I read further in the forms. They're only going for three nights, will sleep comfortably in climate controlled cabins, and all meals are served in a dining hall. There are showers and flush toilets, and iPods are permitted. So far she's packed nail polish and money to spend at the souvenir gift shop.
I explained to her that this was not actually camping; this is a vacation. In fact, the description of the location and facilities sound a lot nicer than our normal living arrangements. If I find out they offer laundry service, I'm going.
I'm happy for her and have encouraged her to go and have fun. It'll be a great experience, albeit a cushy one, but she's worked hard all year and she deserves it. But I can't help but compare it to my own time at camp. We went orienteering and rock climbing, lit fires and got eaten alive by mosquitoes and black flies. We scratched ourselves raw in the damp confines of musty canvas dens, and I'm pretty sure a kid was eaten by a bear. Can she get the same awesome experience at a campground with nightly turn-down service?
I hope the powers-that-be on this trip aren't so concerned with rules and policy that some of the old- time gritty stuff is eliminated. For instance, her entire class was required to take a swim test, wherein they swam two lengths of the pool, fully clothed. On our camping trip they asked "Can you swim?" and then regardless of your answer forced a puffy orange life jacket over your head that smelled like dead clams and diesel fuel and was scarred with cigarette burns.
When we trudged off to camp back in June of '83, we were crammed like sardines into an old yellow school bus. We travelled in a cloud of pubescent armpit scent for four hours down the hot highway until we got to the camp ground. My daughter and her classmates are going in an air conditioned tour bus, travelling like Aerosmith but hopefully with sober chaperones. Once at camp we slept in tents that we set up (in the rain), ate meals we prepared ourselves, and washed our dishes afterwards. A friend forgot to pack her dish set and spent the week eating with her hands out of a Frisbee. I bet she's never forgotten another thing in her life since.
My daughter will sleep in a cabin with seven of her closest friends. In our day (did I just say that?
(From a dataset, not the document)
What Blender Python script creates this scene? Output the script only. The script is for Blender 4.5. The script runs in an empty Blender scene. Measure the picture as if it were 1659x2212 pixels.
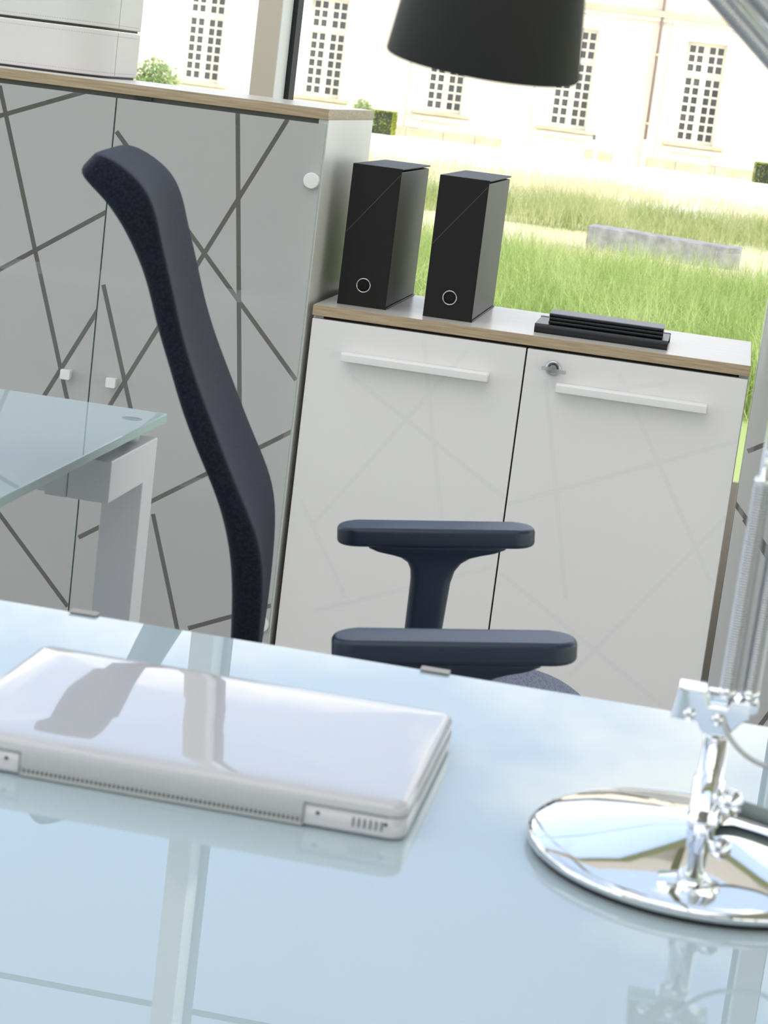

GET OFF MY LAWN!), our teachers went to the staff room for a smoke break and pulled names from a hat and we lived with the resulting arrangements. Unfortunately for me, I got paired with a girl whose cousin knew a guy who knew a guy who was a police officer and so had access to crime scene stories the calibre of which would make your hair curl. To this day the smell of sleeping bags and Cheetos makes me think of hook-handed vagrants with a penchant for slaughtering teen couples out on romantic country road drives.
My daughter says she's looking forward to developing some "survival skills" in the wilds of northern Ontario. And she'll have the painted toenails and $25 tee shirt to prove it.